Paying Indore-based BPO workers better salaries might have avoided the $400 million Coinbase crypto data hack

From the Bitcoin Conference 2025 at The Venetian Convention & Expo Centre | AFP

With the latest $400 million Coinbase database leak, crypto exchanges finally found their kryptonite—the underpaid customer service executive. When Fortune recently broke the story of criminals stealing the personal data of thousands of Coinbase customers, the investigation revealed what most economists already knew.

The weakest link was none other than the set of support agents sitting all the way back in India, and it did not take much to bribe them.

On May 15, Coinbase revealed its biggest security lapse ever, with losses estimated to be as much as $400 million. Even though it put a $20 million bounty on the perpetrators, the Fortune investigation revealed that they were just a “loose network of young English-speaking hackers”.

But at the centre of the leak was a small Texas-based BPO called TaskUs, which operated customer services to Coinbase at a low cost by employing Indians in customer care centres like the one they had in Indore.

TaskUs has been providing customer service to Coinbase since 2017, according to the investigation citing SEC filings. It also delved into how much a BPO worker page—just between $500 to $700 a month.

For India, it is much more than the mean BPO salary, cited Forbes. But in international terms, it is criminally lower than the federal minimum wage in the US. For instance, if someone worked just 20 days a month in 8-hour shifts at $7.25 per hour, they still made $1,160 that month.

And this is exactly why these BPO workers were the “weakest point in the chain” as Sergio Garcia, founder of the crypto investigations company Tracelon, told Forbes.
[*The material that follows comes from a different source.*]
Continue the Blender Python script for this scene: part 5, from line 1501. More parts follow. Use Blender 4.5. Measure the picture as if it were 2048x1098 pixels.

According to the report, TaskUs laid off 226 of its employees working for Coinbase from its Indore service centre.

These underpaid BPO support staff in India were reportedly bribed by teenage hackers, as per the report. Not Russian and North Korean crypto hackers, but a “loose affiliation of teenagers and twentysomethings” who called themselves ‘the Comm’ or ‘Com’.

Using Telegram and Discord, the alleged perpetrators reportedly bribed the BPO agents to gather sensitive customer data, who then gave it a team that was proficient in carrying out social engineering scams.

While the investigation pointed to an “inside job”, it could be reasoned that if TaskUs had paid fair wages to customer service executives who handled queries from people who were pinged them to enquire about cryptocurrencies, this might have been avoided. The 1990 fair wage–effort hypothesis by Akerloff and Yellen and noted economics author Peter N. S. Lee point to the same.